- EXERCISE:
Reproduce all of the data word for word.

- DATA LINES:
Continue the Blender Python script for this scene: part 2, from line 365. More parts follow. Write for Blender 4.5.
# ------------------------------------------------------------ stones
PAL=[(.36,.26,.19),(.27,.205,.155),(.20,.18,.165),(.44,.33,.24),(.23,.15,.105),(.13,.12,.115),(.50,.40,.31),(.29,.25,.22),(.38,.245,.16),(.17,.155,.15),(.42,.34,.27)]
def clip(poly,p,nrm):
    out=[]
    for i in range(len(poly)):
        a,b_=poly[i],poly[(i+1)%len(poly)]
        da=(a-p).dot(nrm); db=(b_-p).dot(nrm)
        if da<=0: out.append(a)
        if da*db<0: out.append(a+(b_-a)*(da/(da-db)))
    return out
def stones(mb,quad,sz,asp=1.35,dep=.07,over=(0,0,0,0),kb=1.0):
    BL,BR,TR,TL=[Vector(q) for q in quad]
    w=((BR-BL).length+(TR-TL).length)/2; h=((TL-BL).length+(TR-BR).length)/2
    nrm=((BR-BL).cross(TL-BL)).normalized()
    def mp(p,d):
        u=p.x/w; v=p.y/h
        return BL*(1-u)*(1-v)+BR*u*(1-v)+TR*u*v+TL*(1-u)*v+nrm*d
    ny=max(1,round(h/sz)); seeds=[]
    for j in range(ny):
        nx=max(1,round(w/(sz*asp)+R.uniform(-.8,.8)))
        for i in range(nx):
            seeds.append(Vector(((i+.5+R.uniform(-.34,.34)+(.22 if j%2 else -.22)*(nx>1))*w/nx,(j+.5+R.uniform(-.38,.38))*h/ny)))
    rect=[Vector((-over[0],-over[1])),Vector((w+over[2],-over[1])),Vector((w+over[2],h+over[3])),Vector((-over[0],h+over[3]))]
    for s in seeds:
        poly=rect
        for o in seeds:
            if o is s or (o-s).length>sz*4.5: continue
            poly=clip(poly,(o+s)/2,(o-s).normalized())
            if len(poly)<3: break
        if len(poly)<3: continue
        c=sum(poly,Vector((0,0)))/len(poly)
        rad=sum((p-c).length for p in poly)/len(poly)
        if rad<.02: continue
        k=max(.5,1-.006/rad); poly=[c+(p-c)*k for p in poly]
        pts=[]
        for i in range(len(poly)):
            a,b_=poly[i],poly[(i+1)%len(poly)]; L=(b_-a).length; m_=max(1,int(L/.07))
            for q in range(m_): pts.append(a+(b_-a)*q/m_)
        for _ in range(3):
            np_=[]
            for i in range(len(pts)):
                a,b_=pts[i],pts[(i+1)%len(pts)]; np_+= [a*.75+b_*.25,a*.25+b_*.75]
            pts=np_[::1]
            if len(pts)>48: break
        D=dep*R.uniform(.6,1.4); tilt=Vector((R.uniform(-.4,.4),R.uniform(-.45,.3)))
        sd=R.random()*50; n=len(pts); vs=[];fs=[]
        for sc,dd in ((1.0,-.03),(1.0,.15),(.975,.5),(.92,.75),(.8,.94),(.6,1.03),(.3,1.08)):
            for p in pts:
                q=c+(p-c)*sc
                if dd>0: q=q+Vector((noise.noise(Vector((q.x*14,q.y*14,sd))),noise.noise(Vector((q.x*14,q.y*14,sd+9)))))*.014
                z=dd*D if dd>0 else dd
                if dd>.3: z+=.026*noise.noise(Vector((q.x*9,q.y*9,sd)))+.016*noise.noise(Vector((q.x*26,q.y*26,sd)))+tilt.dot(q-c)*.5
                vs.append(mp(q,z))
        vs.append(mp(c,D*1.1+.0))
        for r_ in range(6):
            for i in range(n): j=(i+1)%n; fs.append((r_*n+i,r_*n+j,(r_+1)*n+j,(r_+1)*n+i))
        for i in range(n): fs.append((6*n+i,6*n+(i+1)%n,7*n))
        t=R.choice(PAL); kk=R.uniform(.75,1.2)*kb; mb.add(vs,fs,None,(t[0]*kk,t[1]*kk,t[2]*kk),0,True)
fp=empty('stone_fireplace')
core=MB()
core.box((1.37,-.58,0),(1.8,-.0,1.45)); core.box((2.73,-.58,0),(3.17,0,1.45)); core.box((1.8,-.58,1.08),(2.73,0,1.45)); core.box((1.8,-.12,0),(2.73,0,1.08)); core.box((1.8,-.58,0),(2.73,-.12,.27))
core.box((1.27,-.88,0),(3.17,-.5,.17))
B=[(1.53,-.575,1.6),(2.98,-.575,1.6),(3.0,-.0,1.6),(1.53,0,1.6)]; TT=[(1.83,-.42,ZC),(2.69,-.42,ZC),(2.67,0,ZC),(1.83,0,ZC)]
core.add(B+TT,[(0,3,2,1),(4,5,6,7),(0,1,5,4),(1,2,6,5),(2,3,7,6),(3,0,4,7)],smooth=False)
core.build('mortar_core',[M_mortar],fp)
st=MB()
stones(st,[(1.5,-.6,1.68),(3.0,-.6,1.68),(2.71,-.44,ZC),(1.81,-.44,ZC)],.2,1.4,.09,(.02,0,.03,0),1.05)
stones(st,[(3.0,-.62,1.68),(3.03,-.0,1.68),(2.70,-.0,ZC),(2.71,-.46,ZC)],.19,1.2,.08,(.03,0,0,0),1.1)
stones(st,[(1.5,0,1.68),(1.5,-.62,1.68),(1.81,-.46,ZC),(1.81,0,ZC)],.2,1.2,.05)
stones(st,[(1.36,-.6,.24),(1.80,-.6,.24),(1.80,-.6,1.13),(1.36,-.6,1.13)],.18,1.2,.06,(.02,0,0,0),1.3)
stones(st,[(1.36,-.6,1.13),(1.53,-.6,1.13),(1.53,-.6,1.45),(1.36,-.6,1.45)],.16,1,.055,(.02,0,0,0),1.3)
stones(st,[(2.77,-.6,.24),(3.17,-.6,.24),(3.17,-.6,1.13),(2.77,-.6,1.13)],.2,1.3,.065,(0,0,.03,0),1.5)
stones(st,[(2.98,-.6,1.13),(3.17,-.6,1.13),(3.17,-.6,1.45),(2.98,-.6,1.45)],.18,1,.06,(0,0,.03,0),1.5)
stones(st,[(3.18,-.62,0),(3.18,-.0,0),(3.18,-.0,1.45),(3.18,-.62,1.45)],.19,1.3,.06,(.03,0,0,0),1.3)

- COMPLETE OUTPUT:
Continue the Blender Python script for this scene: part 2, from line 365. More parts follow. Write for Blender 4.5.
# ------------------------------------------------------------ stones
PAL=[(.36,.26,.19),(.27,.205,.155),(.20,.18,.165),(.44,.33,.24),(.23,.15,.105),(.13,.12,.115),(.50,.40,.31),(.29,.25,.22),(.38,.245,.16),(.17,.155,.15),(.42,.34,.27)]
def clip(poly,p,nrm):
    out=[]
    for i in range(len(poly)):
        a,b_=poly[i],poly[(i+1)%len(poly)]
        da=(a-p).dot(nrm); db=(b_-p).dot(nrm)
        if da<=0: out.append(a)
        if da*db<0: out.append(a+(b_-a)*(da/(da-db)))
    return out
def stones(mb,quad,sz,asp=1.35,dep=.07,over=(0,0,0,0),kb=1.0):
    BL,BR,TR,TL=[Vector(q) for q in quad]
    w=((BR-BL).length+(TR-TL).length)/2; h=((TL-BL).length+(TR-BR).length)/2
    nrm=((BR-BL).cross(TL-BL)).normalized()
    def mp(p,d):
        u=p.x/w; v=p.y/h
        return BL*(1-u)*(1-v)+BR*u*(1-v)+TR*u*v+TL*(1-u)*v+nrm*d
    ny=max(1,round(h/sz)); seeds=[]
    for j in range(ny):
        nx=max(1,round(w/(sz*asp)+R.uniform(-.8,.8)))
        for i in range(nx):
            seeds.append(Vector(((i+.5+R.uniform(-.34,.34)+(.22 if j%2 else -.22)*(nx>1))*w/nx,(j+.5+R.uniform(-.38,.38))*h/ny)))
    rect=[Vector((-over[0],-over[1])),Vector((w+over[2],-over[1])),Vector((w+over[2],h+over[3])),Vector((-over[0],h+over[3]))]
    for s in seeds:
        poly=rect
        for o in seeds:
            if o is s or (o-s).length>sz*4.5: continue
            poly=clip(poly,(o+s)/2,(o-s).normalized())
            if len(poly)<3: break
        if len(poly)<3: continue
        c=sum(poly,Vector((0,0)))/len(poly)
        rad=sum((p-c).length for p in poly)/len(poly)
        if rad<.02: continue
        k=max(.5,1-.006/rad); poly=[c+(p-c)*k for p in poly]
        pts=[]
        for i in range(len(poly)):
            a,b_=poly[i],poly[(i+1)%len(poly)]; L=(b_-a).length; m_=max(1,int(L/.07))
            for q in range(m_): pts.append(a+(b_-a)*q/m_)
        for _ in range(3):
            np_=[]
            for i in range(len(pts)):
                a,b_=pts[i],pts[(i+1)%len(pts)]; np_+= [a*.75+b_*.25,a*.25+b_*.75]
            pts=np_[::1]
            if len(pts)>48: break
        D=dep*R.uniform(.6,1.4); tilt=Vector((R.uniform(-.4,.4),R.uniform(-.45,.3)))
        sd=R.random()*50; n=len(pts); vs=[];fs=[]
        for sc,dd in ((1.0,-.03),(1.0,.15),(.975,.5),(.92,.75),(.8,.94),(.6,1.03),(.3,1.08)):
            for p in pts:
                q=c+(p-c)*sc
                if dd>0: q=q+Vector((noise.noise(Vector((q.x*14,q.y*14,sd))),noise.noise(Vector((q.x*14,q.y*14,sd+9)))))*.014
                z=dd*D if dd>0 else dd
                if dd>.3: z+=.026*noise.noise(Vector((q.x*9,q.y*9,sd)))+.016*noise.noise(Vector((q.x*26,q.y*26,sd)))+tilt.dot(q-c)*.5
                vs.append(mp(q,z))
        vs.append(mp(c,D*1.1+.0))
        for r_ in range(6):
            for i in range(n): j=(i+1)%n; fs.append((r_*n+i,r_*n+j,(r_+1)*n+j,(r_+1)*n+i))
        for i in range(n): fs.append((6*n+i,6*n+(i+1)%n,7*n))
        t=R.choice(PAL); kk=R.uniform(.75,1.2)*kb; mb.add(vs,fs,None,(t[0]*kk,t[1]*kk,t[2]*kk),0,True)
fp=empty('stone_fireplace')
core=MB()
core.box((1.37,-.58,0),(1.8,-.0,1.45)); core.box((2.73,-.58,0),(3.17,0,1.45)); core.box((1.8,-.58,1.08),(2.73,0,1.45)); core.box((1.8,-.12,0),(2.73,0,1.08)); core.box((1.8,-.58,0),(2.73,-.12,.27))
core.box((1.27,-.88,0),(3.17,-.5,.17))
B=[(1.53,-.575,1.6),(2.98,-.575,1.6),(3.0,-.0,1.6),(1.53,0,1.6)]; TT=[(1.83,-.42,ZC),(2.69,-.42,ZC),(2.67,0,ZC),(1.83,0,ZC)]
core.add(B+TT,[(0,3,2,1),(4,5,6,7),(0,1,5,4),(1,2,6,5),(2,3,7,6),(3,0,4,7)],smooth=False)
core.build('mortar_core',[M_mortar],fp)
st=MB()
stones(st,[(1.5,-.6,1.68),(3.0,-.6,1.68),(2.71,-.44,ZC),(1.81,-.44,ZC)],.2,1.4,.09,(.02,0,.03,0),1.05)
stones(st,[(3.0,-.62,1.68),(3.03,-.0,1.68),(2.70,-.0,ZC),(2.71,-.46,ZC)],.19,1.2,.08,(.03,0,0,0),1.1)
stones(st,[(1.5,0,1.68),(1.5,-.62,1.68),(1.81,-.46,ZC),(1.81,0,ZC)],.2,1.2,.05)
stones(st,[(1.36,-.6,.24),(1.80,-.6,.24),(1.80,-.6,1.13),(1.36,-.6,1.13)],.18,1.2,.06,(.02,0,0,0),1.3)
stones(st,[(1.36,-.6,1.13),(1.53,-.6,1.13),(1.53,-.6,1.45),(1.36,-.6,1.45)],.16,1,.055,(.02,0,0,0),1.3)
stones(st,[(2.77,-.6,.24),(3.17,-.6,.24),(3.17,-.6,1.13),(2.77,-.6,1.13)],.2,1.3,.065,(0,0,.03,0),1.5)
stones(st,[(2.98,-.6,1.13),(3.17,-.6,1.13),(3.17,-.6,1.45),(2.98,-.6,1.45)],.18,1,.06,(0,0,.03,0),1.5)
stones(st,[(3.18,-.62,0),(3.18,-.0,0),(3.18,-.0,1.45),(3.18,-.62,1.45)],.19,1.3,.06,(.03,0,0,0),1.3)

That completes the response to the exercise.